_Records for the task_
□ □ □ □
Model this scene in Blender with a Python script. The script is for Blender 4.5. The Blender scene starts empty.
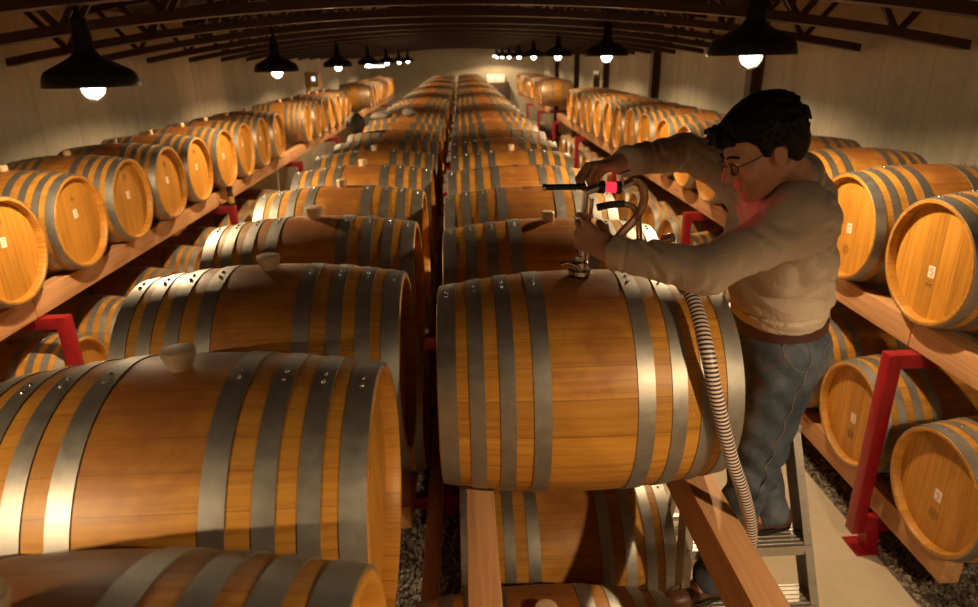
□ □ □ □
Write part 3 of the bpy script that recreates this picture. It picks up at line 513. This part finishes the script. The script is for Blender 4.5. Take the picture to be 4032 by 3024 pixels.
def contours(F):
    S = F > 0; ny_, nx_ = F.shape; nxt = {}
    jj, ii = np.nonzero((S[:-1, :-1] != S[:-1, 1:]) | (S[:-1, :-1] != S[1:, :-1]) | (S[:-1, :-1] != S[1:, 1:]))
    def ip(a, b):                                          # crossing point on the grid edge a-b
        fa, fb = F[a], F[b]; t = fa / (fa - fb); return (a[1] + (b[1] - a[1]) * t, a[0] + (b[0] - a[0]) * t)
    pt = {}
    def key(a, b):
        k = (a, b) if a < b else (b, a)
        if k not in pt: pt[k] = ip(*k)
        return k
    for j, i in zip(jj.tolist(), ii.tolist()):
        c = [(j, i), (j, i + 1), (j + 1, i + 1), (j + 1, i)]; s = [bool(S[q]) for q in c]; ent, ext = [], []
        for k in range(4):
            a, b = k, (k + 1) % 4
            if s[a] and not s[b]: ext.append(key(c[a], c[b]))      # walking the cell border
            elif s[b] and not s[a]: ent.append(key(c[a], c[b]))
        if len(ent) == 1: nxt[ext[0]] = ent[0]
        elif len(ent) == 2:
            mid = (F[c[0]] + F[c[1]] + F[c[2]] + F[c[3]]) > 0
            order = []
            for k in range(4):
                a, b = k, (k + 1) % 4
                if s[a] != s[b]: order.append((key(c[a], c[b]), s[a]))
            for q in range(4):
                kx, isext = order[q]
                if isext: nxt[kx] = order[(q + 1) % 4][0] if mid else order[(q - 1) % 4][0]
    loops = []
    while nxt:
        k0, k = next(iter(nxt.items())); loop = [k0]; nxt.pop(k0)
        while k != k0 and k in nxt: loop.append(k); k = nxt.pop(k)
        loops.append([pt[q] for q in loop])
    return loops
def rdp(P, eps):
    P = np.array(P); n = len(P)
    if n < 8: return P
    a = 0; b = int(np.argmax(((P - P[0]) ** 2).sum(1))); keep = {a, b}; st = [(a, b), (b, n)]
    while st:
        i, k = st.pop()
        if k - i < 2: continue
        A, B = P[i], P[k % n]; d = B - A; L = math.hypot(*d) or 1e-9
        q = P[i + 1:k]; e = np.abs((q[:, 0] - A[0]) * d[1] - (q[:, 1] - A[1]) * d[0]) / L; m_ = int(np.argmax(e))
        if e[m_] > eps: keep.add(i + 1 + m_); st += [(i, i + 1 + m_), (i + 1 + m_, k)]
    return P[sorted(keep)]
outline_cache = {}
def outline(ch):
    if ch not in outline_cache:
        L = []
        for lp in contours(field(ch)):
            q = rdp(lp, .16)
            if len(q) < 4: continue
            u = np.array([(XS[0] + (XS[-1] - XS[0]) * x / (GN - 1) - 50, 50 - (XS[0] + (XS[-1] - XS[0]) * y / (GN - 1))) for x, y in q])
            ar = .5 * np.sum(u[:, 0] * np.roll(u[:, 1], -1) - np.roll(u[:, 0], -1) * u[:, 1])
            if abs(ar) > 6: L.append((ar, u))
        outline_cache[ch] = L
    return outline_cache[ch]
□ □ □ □
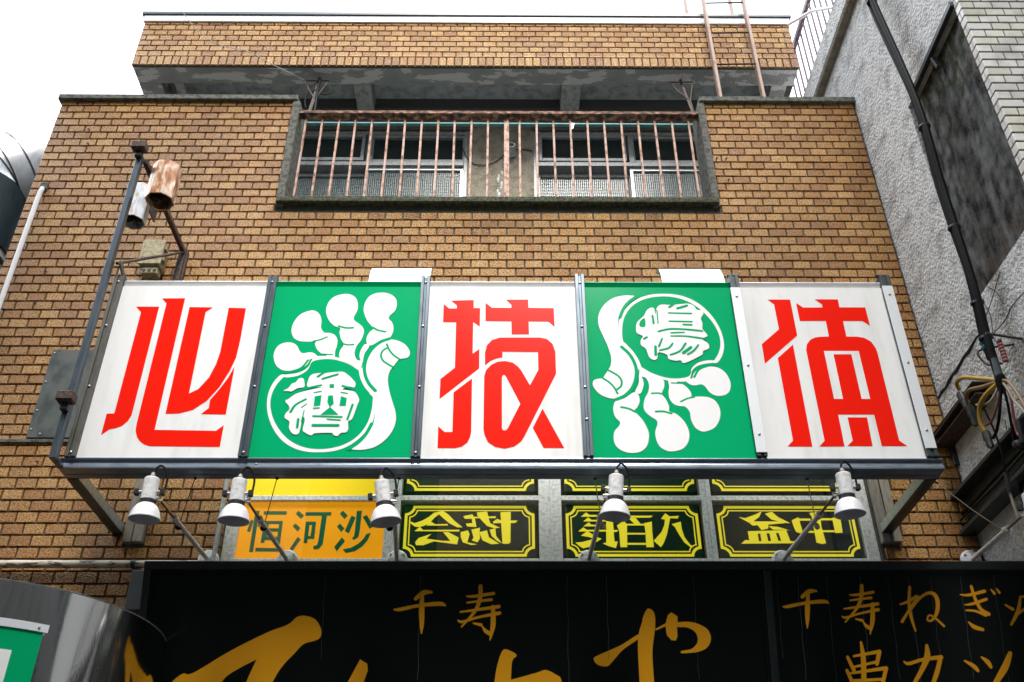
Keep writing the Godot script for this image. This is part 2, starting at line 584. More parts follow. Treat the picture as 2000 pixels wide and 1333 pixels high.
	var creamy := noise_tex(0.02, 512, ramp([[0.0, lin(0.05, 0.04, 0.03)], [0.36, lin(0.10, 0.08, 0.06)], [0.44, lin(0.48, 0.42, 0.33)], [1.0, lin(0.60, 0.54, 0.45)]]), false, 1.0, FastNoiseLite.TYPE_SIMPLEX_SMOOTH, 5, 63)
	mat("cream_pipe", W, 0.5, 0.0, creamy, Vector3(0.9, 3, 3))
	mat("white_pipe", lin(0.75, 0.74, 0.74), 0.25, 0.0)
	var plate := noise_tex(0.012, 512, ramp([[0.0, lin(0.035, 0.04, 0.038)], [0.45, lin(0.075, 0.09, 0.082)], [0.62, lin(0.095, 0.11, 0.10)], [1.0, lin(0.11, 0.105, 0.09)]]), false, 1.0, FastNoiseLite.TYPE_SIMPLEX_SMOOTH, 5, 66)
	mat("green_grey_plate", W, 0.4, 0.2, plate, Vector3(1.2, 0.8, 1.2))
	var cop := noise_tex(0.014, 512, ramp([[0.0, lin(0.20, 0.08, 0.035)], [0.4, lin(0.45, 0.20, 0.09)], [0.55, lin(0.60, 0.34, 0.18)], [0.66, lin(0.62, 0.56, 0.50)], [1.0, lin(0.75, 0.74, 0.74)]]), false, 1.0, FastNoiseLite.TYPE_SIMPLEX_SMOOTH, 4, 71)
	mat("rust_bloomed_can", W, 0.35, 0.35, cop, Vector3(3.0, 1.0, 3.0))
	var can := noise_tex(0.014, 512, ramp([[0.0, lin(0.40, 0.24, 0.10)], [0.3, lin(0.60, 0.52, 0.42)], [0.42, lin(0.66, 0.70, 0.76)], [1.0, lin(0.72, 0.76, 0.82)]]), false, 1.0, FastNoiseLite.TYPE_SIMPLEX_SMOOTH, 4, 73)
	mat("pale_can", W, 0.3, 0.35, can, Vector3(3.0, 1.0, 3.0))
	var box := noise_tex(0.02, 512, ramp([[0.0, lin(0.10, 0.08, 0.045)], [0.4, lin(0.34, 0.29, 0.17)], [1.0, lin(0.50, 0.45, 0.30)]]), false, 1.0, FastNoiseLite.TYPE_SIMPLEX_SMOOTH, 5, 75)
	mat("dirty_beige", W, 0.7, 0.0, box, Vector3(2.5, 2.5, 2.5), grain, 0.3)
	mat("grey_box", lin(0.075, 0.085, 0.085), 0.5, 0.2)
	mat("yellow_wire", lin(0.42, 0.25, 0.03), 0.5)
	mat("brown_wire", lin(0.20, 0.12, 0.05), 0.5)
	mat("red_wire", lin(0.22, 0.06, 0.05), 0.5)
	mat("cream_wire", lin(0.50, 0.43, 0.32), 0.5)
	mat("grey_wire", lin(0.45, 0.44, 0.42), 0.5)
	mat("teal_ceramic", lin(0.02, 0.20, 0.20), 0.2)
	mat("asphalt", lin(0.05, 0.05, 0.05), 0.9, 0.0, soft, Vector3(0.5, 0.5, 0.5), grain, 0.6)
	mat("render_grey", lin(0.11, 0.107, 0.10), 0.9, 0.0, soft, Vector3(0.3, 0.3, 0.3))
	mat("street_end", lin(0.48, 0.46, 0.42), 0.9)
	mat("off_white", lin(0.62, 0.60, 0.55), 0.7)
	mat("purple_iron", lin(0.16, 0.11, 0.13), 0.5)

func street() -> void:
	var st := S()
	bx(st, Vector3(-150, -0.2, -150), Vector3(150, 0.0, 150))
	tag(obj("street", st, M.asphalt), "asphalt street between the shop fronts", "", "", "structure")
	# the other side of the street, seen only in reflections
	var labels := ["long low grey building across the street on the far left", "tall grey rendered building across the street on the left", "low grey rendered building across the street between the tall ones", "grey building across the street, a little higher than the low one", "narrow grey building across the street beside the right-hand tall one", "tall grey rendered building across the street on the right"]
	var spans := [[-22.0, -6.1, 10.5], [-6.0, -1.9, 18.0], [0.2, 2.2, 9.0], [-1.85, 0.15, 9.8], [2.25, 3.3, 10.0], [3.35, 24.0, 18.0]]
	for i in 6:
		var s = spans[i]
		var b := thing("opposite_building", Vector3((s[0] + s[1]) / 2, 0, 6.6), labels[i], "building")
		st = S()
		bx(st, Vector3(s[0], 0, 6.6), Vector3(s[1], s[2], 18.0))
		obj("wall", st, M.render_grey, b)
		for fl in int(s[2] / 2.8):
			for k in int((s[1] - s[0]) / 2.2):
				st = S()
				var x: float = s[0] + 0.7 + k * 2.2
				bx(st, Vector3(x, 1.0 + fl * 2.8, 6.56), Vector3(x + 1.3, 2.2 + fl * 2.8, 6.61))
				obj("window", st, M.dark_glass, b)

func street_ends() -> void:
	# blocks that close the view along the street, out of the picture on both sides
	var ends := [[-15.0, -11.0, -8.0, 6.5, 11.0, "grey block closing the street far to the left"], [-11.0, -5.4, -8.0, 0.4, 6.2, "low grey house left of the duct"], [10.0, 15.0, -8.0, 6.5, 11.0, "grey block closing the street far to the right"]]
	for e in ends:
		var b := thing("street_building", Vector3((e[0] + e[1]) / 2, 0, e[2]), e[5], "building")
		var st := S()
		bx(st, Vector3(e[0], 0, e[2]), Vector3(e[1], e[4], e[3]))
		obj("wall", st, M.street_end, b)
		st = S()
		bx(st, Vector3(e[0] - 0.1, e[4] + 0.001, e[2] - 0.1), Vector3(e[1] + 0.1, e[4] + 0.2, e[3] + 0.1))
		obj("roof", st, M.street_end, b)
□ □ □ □
_Goal_
Tally the lines of the records holding the word "that", then state only the tally.

_Task solution_
2